「静寂」

「雲の上の山水」

Dedication to Kennin-ji: Japanese Sanctuary “Silence” and “Landscape Above the Clouds” – Artistic Intent
The work Japanese Sanctuary, dedicated by Naoko Tosa to Kennin-ji Temple, is far more than a mere digital expression of “Japanese beauty.” According to the temple’s records, the work is described as an expression of the “stillness” and “dynamism” rooted in Zen and Shinto, consisting of two distinct pieces: Silence and Landscape Above the Clouds.
Silence centers on a 200-year-old mochinoki (holly tree) that once stretched diagonally across the Kennin-ji garden. The tree collapsed under heavy snow a few years ago and no longer exists. Consequently, this work does not simply document lost nature; it is an attempt to re-invoke the time, memory, and presence of that vanished tree within the sacred space of Kennin-ji.
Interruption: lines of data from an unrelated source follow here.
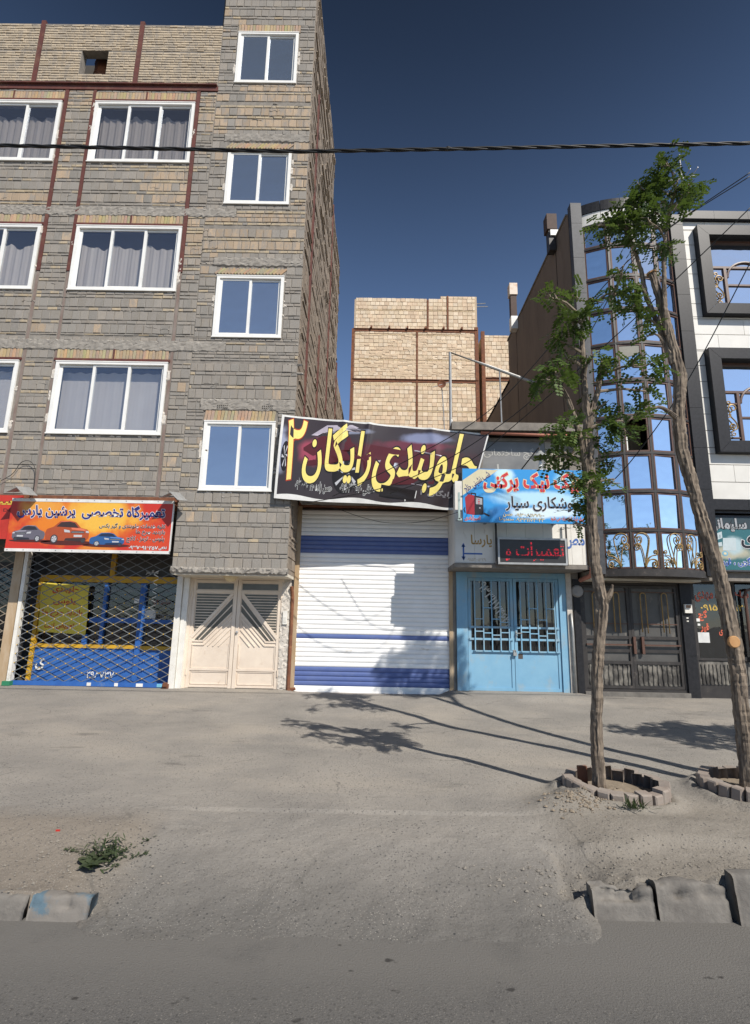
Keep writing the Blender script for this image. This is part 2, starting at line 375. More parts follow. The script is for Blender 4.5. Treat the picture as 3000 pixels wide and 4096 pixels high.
def letter(txt, mat, parent, rect, fn, bold=0.0, lift=0.003, slant=0.0, grid=0, ref=None, name='lettering', keep=False, rot=0.0, gapfn=None):
    """flat print: fits txt in rect=(u0,u1,v0,v1) of a surface; fn(u,v,lift) gives the 3D point"""
    a, fs = text_mesh(txt, bold)
    b, _ = text_mesh(txt, ref if ref is not None else bold)
    lo = b.min(0); hi = b.max(0)
    u0, u1, v0, v1 = rect
    sx = (u1 - u0) / (hi[0] - lo[0]); sy = (v1 - v0) / (hi[1] - lo[1])
    uv = (a - lo) * np.array([sx, sy])
    if slant: uv[:, 0] += slant * (uv[:, 1] - (v1 - v0) / 2)
    if rot:
        cx, cy = (u1 - u0) / 2, (v1 - v0) / 2; q = uv - np.array([cx, cy])
        uv = np.stack([q[:, 0] * math.cos(rot) - q[:, 1] * math.sin(rot) + cx, q[:, 0] * math.sin(rot) + q[:, 1] * math.cos(rot) + cy], 1)
    uv += np.array([u0, v0])
    if grid:
        bm = bmesh.new(); vs = [bm.verts.new((p[0], p[1], 0)) for p in uv]
        for f in fs:
            try: bm.faces.new([vs[i] for i in f])
            except ValueError: pass
        for k in range(int(uv[:, 0].min() / grid), int(uv[:, 0].max() / grid) + 1):
            bmesh.ops.bisect_plane(bm, geom=bm.verts[:] + bm.edges[:] + bm.faces[:], plane_co=(k * grid, 0, 0), plane_no=(1, 0, 0))
        for k in range(int(uv[:, 1].min() / grid), int(uv[:, 1].max() / grid) + 1):
            bmesh.ops.bisect_plane(bm, geom=bm.verts[:] + bm.edges[:] + bm.faces[:], plane_co=(0, k * grid, 0), plane_no=(0, 1, 0))
        bm.verts.index_update()
        uv = np.array([[v.co.x, v.co.y] for v in bm.verts]); fs = [tuple(v.index for v in f.verts) for f in bm.faces]; bm.free()
    if gapfn: fs = [f for f in fs if gapfn(np.mean([uv[i] for i in f], axis=0))]
    mb = MB(); mb.v = [fn(p[0], p[1], lift) for p in uv]; mb.f = fs; mb.c = [(0, 0, 0)] * len(mb.v)
    return mb.build(name, mat, parent)

def plane_fn(x0, z0, y):
    return lambda u, v, d: (x0 + u, y - d, z0 + v)

def poly_print(name, mat, parent, polys, fn, lift):
    mb = MB()
    for p in polys: mb.add([fn(u, v, lift) for u, v in p], [tuple(range(len(p)))])
    return mb.build(name, mat, parent)

def ellipse(cx, cy, rx, ry, n=20, a0=0.0, a1=2 * math.pi):
    return [(cx + rx * math.cos(a0 + (a1 - a0) * i / n), cy + ry * math.sin(a0 + (a1 - a0) * i / n)) for i in range(n + (0 if a1 - a0 > 6.2 else 1))]

# ------------------------------------------------------------------ ground
def vnoise(x, y, cell, seed):
    rs = np.random.RandomState(seed); T = rs.rand(256, 256)
    a = x / cell; b = y / cell; i = np.floor(a).astype(int); j = np.floor(b).astype(int); u = a - i; v = b - j
    u = u * u * (3 - 2 * u); v = v * v * (3 - 2 * v); g = lambda p, q: T[p % 256, q % 256]
    return (g(i, j) * (1 - u) + g(i + 1, j) * u) * (1 - v) + (g(i, j + 1) * (1 - u) + g(i + 1, j + 1) * u) * v - 0.5
def sstep(a, b, x):
    t = np.clip((x - a) / (b - a), 0, 1); return t * t * (3 - 2 * t)
def ground_z(x, y):
    x = np.asarray(x, float); y = np.asarray(y, float)
    base = 0.225 + (y - 3.7) * 0.008 + 0.135 * sstep(8.2, 10.7, y)
    ex = vnoise(x * 0 + y, y * 0 + 3, 0.4, 5) * 0.25 + vnoise(y, x, 0.09, 15) * 0.08
    ramp = sstep(-1.95, -1.55, x + ex) * (1 - sstep(1.25, 1.75, x + ex))         # the dropped crossing
    rz = -0.035 + (0.215 + 0.035) * sstep(2.95, 4.75, y) + np.maximum(0, y - 4.4) * 0.008
    low = np.where(y < np.where(x < 0, 3.70, 3.755) + 0.05 * vnoise(x, y, 0.15, 31), np.where(x < 0, np.where(y < 3.565, -0.12, 0.122), -0.12), np.where(x < 0, np.minimum(base, 0.125 + 0.11 * sstep(3.6, 4.5, y)), base))
    z = low * (1 - ramp) + np.minimum(rz, base + 0.02) * ramp
    z = np.where(y > 4.75, base, z)
    z += vnoise(x, y, 1.6, 1) * 0.016 + vnoise(x, y, 0.33, 2) * 0.004
    rough = 0.12 + 0.75 * (1 - sstep(4.0, 5.4, y))
    z += (vnoise(x, y, 0.12, 3) * 0.014 + vnoise(x, y, 0.05, 4) * 0.009) * rough
    z += 0.11 * np.exp(-(((x - 1.62) / 0.26) ** 2 + ((y - 4.92) / 0.22) ** 2))                 # heap beside the tree ring
    z += 0.05 * np.exp(-(((x - 2.2) / 0.9) ** 2 + ((y - 4.5) / 0.35) ** 2)) * sstep(1.3, 1.8, x)
    z += 0.045 * sstep(1.25, 1.55, x) * (1 - sstep(3.9, 4.3, x)) * sstep(9.9, 10.25, y + 0.2 * vnoise(x, y, 0.5, 9))   # step at the blue door
    z -= 0.045 * sstep(-1.75, -1.5, x) * (1 - sstep(1.2, 1.5, x)) * sstep(10.2, 10.9, y)
    for rx, ry, rr_ in ((2.2, 5.27, 0.5), (3.58, 5.38, 0.54)):                                  # soil banked against the tree rings
        z += (0.05 + 0.05 * vnoise(x, y, 0.1, 51)) * np.exp(-((np.hypot(x - rx, y - ry) - rr_) / 0.07) ** 2)
    # broken lip where the crossing meets the kerb on the right
    z -= 0.05 * sstep(0.0, 0.06, (x - 1.05) + 0.5 * vnoise(x, y, 0.22, 11)) * (1 - sstep(4.05, 4.2, y + 0.3 * vnoise(x, y, 0.3, 12))) * sstep(3.75, 3.8, y)
    return z

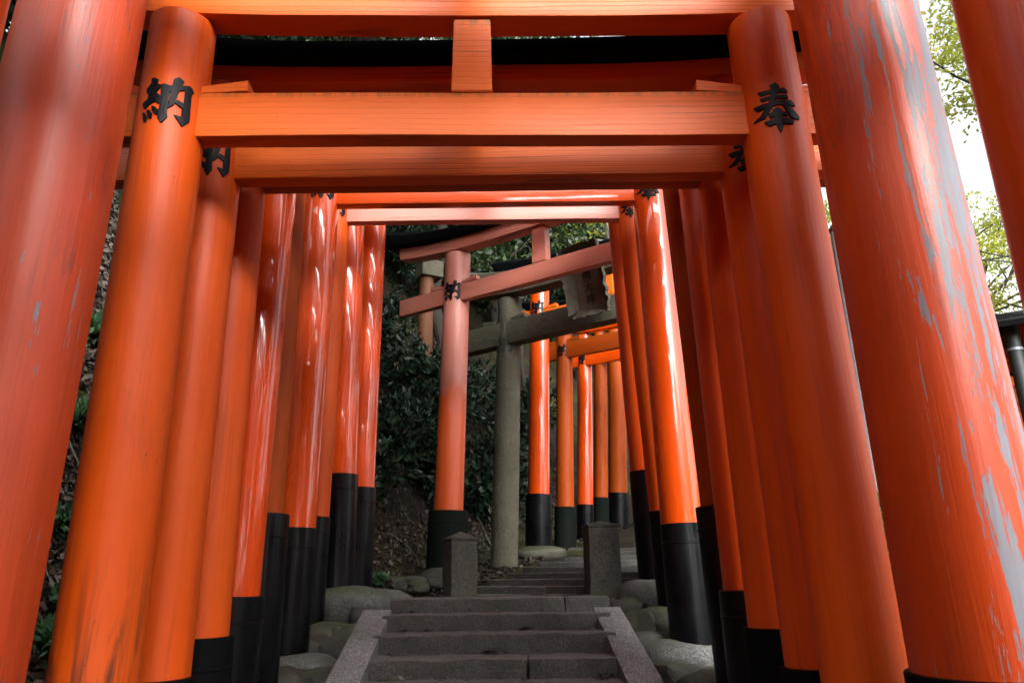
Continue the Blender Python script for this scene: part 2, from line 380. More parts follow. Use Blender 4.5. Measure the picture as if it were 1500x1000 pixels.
# paving of the landing
for j, (x, y, sx, sy, dz) in enumerate(((-.45, 5.95, .62, .56, -.012), (.16, 5.93, .58, .54, -.008), (.60, 5.88, .28, .5, -.02), (-.2, 6.42, .66, .36, .0), (.42, 6.2, .4, .3, .004))):
    on_stairs('paving_stone', rough_box('paving_stone', sx, sy, .14, M['step'], .005, .09, 80 + j, .02), x, y, 1.467 - .14 + dz, random.uniform(-.04, .04))
# the turning flight beyond the landing
ang = rad(-33)
for k in range(10):
    c = Vector((.42, 6.25, 0)) + Vector((.52, .84, 0)) * (.42 * k) ; lx = -.85 - .06 * min(k, 4) + .10 * max(0, k - 4)
    z = 1.525 + .055 * k; L0_ = lx; x = L0_
    ux = Vector((math.cos(ang), math.sin(ang), 0)); cuts = [.8, 1.35 - L0_ - .8] if k % 2 == 0 else [1.35 - L0_]
    for j, cw in enumerate(cuts):
        p = c + ux * (x + cw / 2); x += cw
        on_stairs('step_stone', rough_box('step_stone', cw - .005, .50, .2, M['step'], .006, .09, 100 + k * 2 + j), p.x, p.y + .15, z - .2, ang)
# sloping stone cheeks, two lengths each side
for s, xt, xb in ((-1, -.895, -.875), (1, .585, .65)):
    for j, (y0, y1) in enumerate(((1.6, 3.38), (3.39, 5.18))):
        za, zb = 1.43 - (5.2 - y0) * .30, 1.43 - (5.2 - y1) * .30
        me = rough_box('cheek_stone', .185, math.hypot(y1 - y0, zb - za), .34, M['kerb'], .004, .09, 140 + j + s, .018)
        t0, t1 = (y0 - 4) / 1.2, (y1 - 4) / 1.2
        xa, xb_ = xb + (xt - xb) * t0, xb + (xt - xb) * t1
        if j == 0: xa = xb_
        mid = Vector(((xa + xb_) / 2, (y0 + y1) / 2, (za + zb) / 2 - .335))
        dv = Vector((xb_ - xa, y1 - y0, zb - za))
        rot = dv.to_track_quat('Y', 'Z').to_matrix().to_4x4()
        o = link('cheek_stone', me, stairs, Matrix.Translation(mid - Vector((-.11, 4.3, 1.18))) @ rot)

# ------------------------------------------------------------------ gate builder
KNAKU = [[(-0.24, 0.72), (-0.13, 0.72), (-0.03, 0.65), (-0.06, 0.56), (-0.16, 0.29), (-0.27, 0.22), (-0.37, 0.3), (-0.35, 0.38), (-0.23, 0.53), (-0.22, 0.62)], [(-0.37, 0.31), (-0.29, 0.35), (-0.17, 0.27), (-0.01, 0.17), (0.11, 0.08), (0.14, -0.01), (0.15, -0.17), (0.06, -0.18), (-0.04, -0.12), (-0.17, 0.11), (-0.33, 0.2)], [(-0.05, 0.52), (0.06, 0.46), (0.05, 0.38), (-0.05, 0.22), (-0.1, 0.07), (-0.22, 0.11), (-0.18, 0.23), (-0.08, 0.35), (-0.06, 0.44)], [(-0.26, 0.15), (-0.08, 0.22), (-0.03, -0.04), (-0.08, -0.13), (-0.18, -0.19), (-0.33, -0.34), (-0.43, -0.2), (-0.42, -0.12), (-0.27, -0.01)], [(-0.13, -0.26), (-0.02, -0.3), (0.06, -0.39), (0.07, -0.54), (0.03, -0.57), (-0.07, -0.45)], [(-0.26, -0.39), (-0.17, -0.41), (-0.09, -0.54), (-0.08, -0.67), (-0.12, -0.7), (-0.19, -0.62), (-0.23, -0.5)], [(-0.38, -0.46), (-0.32, -0.48), (-0.23, -0.67), (-0.23, -0.81), (-0.31, -0.75)], [(0.07, 0.47), (0.15, 0.5), (0.3, 0.47), (0.33, 0.25), (0.31, 0.03), (0.31, -0.3), (0.31, -0.49), (0.35, -0.55), (0.34, -0.63), (0.23, -0.82), (0.18, -0.81), (0.09, -0.65), (0.09, -0.56), (0.13, -0.5), (0.13, -0.33), (0.13, 0.03)], [(0.39, 0.7), (0.53, 0.82), (0.68, 0.72), (0.62, 0.6), (0.62, 0.55), (0.57, 0.34), (0.49, -0.05), (0.49, -0.15), (0.32, -0.32), (0.28, -0.16), (0.38, -0.04), (0.44, 0.28), (0.46, 0.5), (0.43, 0.64)], [(0.26, 0.44), (0.45, 0.5), (0.63, 0.55), (0.83, 0.64), (0.91, 0.61), (0.99, 0.48), (0.92, 0.38), (0.89, 0.39), (0.75, 0.4), (0.73, 0.43), (0.56, 0.36), (0.44, 0.28), (0.33, 0.24), (0.29, 0.26)], [(0.72, 0.45), (0.92, 0.41), (0.91, 0.23), (0.91, -0.3), (0.96, -0.55), (0.76, -0.8), (0.72, -0.75), (0.52, -0.5), (0.68, -0.54), (0.72, -0.51), (0.73, -0.22), (0.74, -0.05), (0.74, 0.37)], [(0.54, 0.01), (0.6, 0.02), (0.75, -0.05), (0.73, -0.22), (0.5, -0.09)]]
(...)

Conversely, Landscape Above the Clouds is a sansui (landscape) composed of over 1,000 photographs of clouds taken from an airplane, representing Heaven, Purgatory, and Hell from right to left. Here, the landscape is not cited as a traditional ink-wash icon. Instead, the sansui is newly generated through a modern vantage point, a moving body, and perception from the air.
Tosa does not cite Japanese culture as a set of static icons. Rather, she reconstructs stillness, disappearance, presence, the temporality of the afterlife, and the spatiality of sansui as structures of emergence. It is noteworthy that digital technology in Japanese Sanctuary is used not to showcase futurism or novelty, but to facilitate a re-experience of lost nature and the memories of a religious space.
If Sound of Ikebana is a work that extracts fleeting forms invisible to the naked eye through sound, then Silence is a work that re-establishes the existence of a lost tree within stillness. Landscape Above the Clouds does not “draw” a landscape; it creates the conditions under which a landscape is born through clouds, movement, and perspective.
Therefore, the core of this dedication can be stated as follows: Naoko Tosa uses modern technology to re-generate the invisible structures of time and spirituality inherent in Japanese culture. In this sense, Japanese Sanctuary is a significant work that expands Tosa’s theme of “emergence” from natural phenomena into the realms of Japanese culture, spirituality, and temple space. It is not a reproduction of tradition, but a work that creates the conditions for tradition to manifest once again.